We see Phil waking up in his hotel room at the same time (5.59 ticking over to 6.00 on the bedside alarm clock), the same song and the same banter on the radio. He meets the same portly guy on the top of the steps. He is greeted by the same friendly lady at the coffee counter. He sees the same homeless old man on the street corner. He is hailed by the same cheery insurance agent. He splashes into the same icy puddle, as he heads towards the crowd around the groundhog where his crew — producer Rita (Andie MacDowell) and cameraman Larry (Chris Elliott) — are waiting for him. And so on.
Now Phil is the kind of very-pleased-with-himself guy who believes he’s far more famous than he actually is. He doesn’t smile. Smirking is his preferred expression. Nice is not his middle name, no siree. But as he goes along, confronting the tedium of his rinse-and-repeat days, he begins to look at himself. Does he really want to be that guy? Or the one who will gambol in the snow with the lovely Rita, buy a coffee-pastry combo for Larry, help old ladies with a flat tyre, and prevent a little child from getting hurt?

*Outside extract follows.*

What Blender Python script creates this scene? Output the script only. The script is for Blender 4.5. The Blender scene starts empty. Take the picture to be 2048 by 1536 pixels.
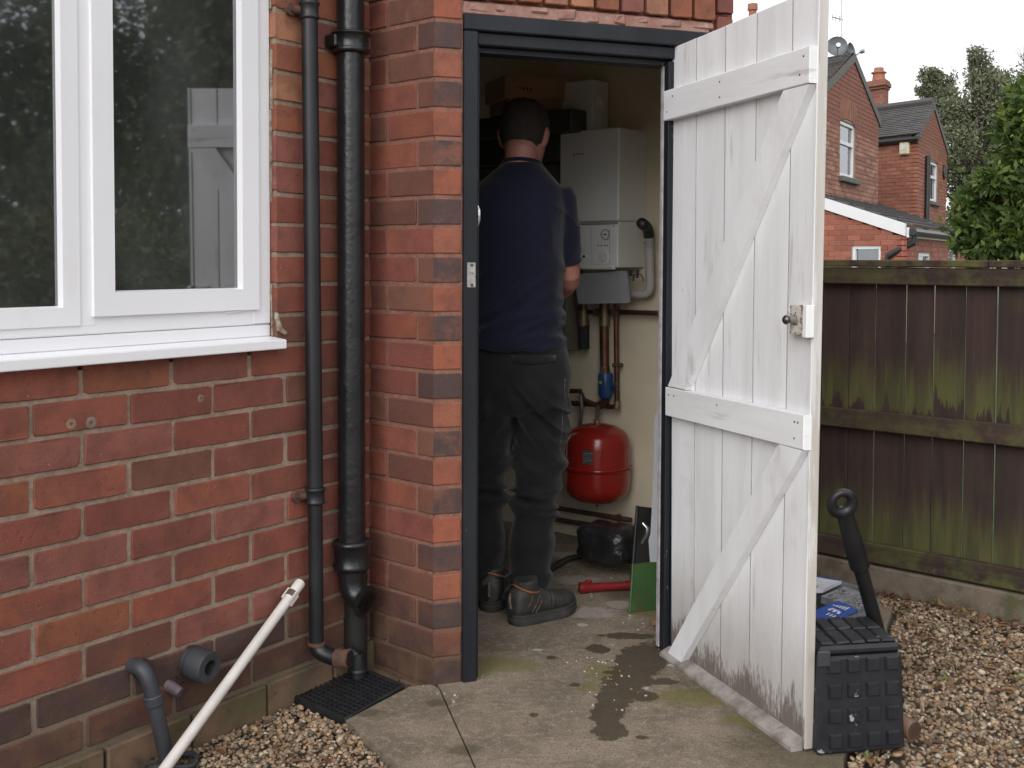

Murray is brilliant as Phil, who starts at point A (“people are morons”) and reaches point B (“I am a jerk”), in this beautifully scripted film. Producer-director Harold Ramis co-wrote it with Danny Rubin, and got the BAFTA Award for the best original screenplay in 1994. Among the hardest elements to infuse freshness in is the repetitive loop, but none of the 101 minutes weighs heavy. The ennui is reserved for Phil, till he starts shedding it, on his journey towards self-awareness.
How comedy can turn profound plays out through the film, even as it goes about affectionately sending up small-town quirks and network-TV boredom. “What if there’s no tomorrow,” says Phil at one point, “there wasn’t one today.” That’s right, pal. Time can be anything you want it to be, fragmented into nanoseconds or stretching into eternity.